Le nombre des victimes est fortement sous-estimé. D’abord parce que les autorités ne sont arrivées sur place que tardivement. Depuis plusieurs jours, les secours étaient assurés par des gens comme vous et moi. Bien des corps étaient déjà enterrés et n’ont plus été officiellement comptabilisés. Ensuite, ce sont souvent les partis politiques en place qui recensent. Ils s’occupent de leur clientèle et ignorent les autres, pour mieux capter l’aide. Les mouvements fondamentalistes hindouistes ne portent secours qu’aux leurs ; pas aux musulmans ni aux chrétiens.
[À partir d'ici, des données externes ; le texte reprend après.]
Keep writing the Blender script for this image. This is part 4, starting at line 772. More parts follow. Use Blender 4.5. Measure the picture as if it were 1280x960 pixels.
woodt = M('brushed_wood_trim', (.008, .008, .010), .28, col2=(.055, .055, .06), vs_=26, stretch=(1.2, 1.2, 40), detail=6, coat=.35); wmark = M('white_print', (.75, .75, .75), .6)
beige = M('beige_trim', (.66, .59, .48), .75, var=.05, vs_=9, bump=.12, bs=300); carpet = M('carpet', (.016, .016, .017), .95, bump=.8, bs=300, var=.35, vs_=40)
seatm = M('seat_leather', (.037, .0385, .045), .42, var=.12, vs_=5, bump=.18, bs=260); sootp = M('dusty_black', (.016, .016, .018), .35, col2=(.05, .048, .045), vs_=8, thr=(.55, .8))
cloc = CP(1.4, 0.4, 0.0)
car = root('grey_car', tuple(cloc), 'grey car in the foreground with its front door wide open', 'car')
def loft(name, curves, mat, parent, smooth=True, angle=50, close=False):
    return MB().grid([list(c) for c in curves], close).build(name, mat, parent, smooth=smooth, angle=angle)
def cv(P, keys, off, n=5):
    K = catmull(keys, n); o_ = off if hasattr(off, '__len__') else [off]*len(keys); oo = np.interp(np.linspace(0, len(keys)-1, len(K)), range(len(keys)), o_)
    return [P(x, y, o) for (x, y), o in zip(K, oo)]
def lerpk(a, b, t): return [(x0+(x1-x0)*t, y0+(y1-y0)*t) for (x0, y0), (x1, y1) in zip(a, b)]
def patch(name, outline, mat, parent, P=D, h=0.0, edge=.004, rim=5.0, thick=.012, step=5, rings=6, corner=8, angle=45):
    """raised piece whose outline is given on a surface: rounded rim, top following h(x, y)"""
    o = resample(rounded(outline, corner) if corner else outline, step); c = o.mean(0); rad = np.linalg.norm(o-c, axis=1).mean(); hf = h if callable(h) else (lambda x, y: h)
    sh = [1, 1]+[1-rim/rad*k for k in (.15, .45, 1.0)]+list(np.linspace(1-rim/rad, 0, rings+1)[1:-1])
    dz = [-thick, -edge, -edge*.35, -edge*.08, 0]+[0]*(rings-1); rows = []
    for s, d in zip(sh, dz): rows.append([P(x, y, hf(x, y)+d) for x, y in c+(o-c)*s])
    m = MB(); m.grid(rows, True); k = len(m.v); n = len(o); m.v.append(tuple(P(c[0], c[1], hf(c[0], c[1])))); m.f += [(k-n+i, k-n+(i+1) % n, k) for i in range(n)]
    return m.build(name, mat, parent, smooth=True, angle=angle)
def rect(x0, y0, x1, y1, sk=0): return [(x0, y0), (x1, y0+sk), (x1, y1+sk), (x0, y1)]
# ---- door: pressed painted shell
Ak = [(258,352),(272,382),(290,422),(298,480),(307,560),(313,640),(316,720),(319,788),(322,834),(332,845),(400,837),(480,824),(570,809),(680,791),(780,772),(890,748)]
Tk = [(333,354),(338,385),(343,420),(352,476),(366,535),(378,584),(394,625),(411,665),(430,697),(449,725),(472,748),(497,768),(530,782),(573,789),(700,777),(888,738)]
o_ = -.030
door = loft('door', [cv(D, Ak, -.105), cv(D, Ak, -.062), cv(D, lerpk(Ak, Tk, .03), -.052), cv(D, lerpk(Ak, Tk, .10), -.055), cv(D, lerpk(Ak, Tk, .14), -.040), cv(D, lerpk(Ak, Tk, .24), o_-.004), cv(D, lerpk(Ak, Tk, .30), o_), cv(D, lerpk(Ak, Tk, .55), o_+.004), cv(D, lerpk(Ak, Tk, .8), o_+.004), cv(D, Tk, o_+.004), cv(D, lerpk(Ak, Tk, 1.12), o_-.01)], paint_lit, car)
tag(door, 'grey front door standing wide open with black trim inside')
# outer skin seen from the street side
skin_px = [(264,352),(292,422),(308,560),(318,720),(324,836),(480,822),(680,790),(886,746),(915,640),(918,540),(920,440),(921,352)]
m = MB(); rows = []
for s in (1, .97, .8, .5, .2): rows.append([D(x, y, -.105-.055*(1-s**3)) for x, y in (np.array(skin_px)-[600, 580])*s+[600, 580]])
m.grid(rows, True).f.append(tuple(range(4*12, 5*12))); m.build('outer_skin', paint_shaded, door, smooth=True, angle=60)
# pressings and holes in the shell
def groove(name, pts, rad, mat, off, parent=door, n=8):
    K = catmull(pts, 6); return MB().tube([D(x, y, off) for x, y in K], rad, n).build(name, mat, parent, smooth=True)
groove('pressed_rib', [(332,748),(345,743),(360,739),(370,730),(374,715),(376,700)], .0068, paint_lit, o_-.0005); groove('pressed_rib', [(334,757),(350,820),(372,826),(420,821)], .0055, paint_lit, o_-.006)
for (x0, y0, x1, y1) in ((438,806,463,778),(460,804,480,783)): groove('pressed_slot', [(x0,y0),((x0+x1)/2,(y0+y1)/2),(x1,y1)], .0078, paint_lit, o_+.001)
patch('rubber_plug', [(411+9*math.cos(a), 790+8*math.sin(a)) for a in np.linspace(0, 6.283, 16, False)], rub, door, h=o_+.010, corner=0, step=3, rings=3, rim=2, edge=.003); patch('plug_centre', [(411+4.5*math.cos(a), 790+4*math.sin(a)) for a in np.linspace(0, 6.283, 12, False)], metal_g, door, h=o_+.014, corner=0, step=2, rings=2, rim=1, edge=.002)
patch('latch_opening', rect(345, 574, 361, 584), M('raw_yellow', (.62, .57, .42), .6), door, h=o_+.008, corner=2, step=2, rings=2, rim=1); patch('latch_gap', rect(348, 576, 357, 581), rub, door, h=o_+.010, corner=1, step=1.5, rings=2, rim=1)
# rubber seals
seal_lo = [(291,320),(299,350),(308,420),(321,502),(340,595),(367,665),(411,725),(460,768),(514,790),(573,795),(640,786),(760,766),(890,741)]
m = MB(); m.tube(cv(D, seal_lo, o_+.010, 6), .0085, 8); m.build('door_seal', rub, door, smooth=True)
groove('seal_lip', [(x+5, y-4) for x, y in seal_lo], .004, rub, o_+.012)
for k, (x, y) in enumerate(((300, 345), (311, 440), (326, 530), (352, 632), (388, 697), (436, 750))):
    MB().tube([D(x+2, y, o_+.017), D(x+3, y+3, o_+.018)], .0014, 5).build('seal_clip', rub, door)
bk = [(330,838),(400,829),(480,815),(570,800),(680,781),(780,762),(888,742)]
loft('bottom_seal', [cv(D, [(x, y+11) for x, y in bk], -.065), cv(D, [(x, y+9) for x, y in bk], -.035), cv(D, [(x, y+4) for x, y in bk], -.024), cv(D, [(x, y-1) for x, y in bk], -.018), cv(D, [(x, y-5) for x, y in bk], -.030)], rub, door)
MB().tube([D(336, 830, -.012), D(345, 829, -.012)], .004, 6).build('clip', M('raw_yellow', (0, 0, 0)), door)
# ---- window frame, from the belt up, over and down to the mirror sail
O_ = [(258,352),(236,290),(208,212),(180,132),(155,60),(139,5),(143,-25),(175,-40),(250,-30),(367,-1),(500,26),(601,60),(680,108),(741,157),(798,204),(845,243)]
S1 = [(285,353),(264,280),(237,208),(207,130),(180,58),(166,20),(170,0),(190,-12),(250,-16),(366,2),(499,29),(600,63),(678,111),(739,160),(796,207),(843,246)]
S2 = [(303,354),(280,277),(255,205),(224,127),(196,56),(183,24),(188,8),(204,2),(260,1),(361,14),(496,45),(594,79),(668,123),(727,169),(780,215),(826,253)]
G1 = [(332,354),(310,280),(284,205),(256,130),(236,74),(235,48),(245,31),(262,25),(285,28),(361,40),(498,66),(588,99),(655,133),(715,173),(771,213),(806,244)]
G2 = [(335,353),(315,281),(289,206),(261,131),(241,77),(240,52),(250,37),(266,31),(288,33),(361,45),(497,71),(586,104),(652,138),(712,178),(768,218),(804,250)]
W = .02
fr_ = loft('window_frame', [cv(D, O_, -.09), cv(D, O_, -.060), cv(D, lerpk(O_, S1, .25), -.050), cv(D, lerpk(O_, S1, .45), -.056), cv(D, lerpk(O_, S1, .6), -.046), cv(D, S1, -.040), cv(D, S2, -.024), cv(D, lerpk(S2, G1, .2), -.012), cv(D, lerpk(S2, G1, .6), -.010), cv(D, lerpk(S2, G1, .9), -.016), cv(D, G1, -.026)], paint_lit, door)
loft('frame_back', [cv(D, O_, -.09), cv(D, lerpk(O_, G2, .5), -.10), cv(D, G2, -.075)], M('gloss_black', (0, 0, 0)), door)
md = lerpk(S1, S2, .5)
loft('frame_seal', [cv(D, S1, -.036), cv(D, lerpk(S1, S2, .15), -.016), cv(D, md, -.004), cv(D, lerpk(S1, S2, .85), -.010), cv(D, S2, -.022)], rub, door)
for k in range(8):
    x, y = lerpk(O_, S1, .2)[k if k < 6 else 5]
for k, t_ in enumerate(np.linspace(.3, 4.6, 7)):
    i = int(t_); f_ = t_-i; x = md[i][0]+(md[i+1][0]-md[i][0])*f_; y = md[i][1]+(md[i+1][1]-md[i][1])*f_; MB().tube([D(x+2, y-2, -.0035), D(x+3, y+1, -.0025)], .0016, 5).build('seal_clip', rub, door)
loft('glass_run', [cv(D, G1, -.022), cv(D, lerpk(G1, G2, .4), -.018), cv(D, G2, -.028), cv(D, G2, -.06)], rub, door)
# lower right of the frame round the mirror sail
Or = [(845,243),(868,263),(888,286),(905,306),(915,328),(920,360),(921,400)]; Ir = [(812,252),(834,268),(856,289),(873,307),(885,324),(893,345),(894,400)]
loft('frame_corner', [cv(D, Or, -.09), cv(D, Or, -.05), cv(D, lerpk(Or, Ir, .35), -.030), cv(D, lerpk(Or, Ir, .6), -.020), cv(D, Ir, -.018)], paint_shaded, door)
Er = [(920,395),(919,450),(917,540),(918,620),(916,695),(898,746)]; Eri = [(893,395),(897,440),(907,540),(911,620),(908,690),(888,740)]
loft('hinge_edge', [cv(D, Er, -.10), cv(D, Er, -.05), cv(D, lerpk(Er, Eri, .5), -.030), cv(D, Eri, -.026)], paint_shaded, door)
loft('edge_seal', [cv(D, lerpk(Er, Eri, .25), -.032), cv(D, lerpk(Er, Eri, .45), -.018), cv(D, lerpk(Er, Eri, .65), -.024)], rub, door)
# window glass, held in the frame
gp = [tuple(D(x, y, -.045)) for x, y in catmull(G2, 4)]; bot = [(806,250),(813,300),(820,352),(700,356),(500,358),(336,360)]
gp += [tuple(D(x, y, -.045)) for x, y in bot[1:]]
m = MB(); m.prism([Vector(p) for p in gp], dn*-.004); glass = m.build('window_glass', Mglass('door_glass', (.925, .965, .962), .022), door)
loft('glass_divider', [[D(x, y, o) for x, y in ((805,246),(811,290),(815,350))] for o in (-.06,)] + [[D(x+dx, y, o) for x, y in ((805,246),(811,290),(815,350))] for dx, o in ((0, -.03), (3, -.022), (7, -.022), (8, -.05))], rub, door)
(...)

Des cultes hindous et des Eglises chrétiennes indépendantes profitent de l’occasion pour faire du prosélytisme et distribuent l’argent en escomptant la reconnaissance éternelle des bénéficiaires, comme si la religion institutionnelle devait capitaliser sur les morts, devait se comporter comme une multinationale à la recherche de clients plutôt que de croyants. Le système des castes continue à imposer sa loi. En bas de l’échelle, les dalits (« Intouchables ») ont été les plus touchés par le tsunami, avec les communautés de pêcheurs. Ils ne reçoivent pourtant que des miettes d’aide et n’ont parfois pas le droit d’être logé avec les autres. Les fossoyeurs dalits ont été envoyés enlever les corps sans masques et sans gants...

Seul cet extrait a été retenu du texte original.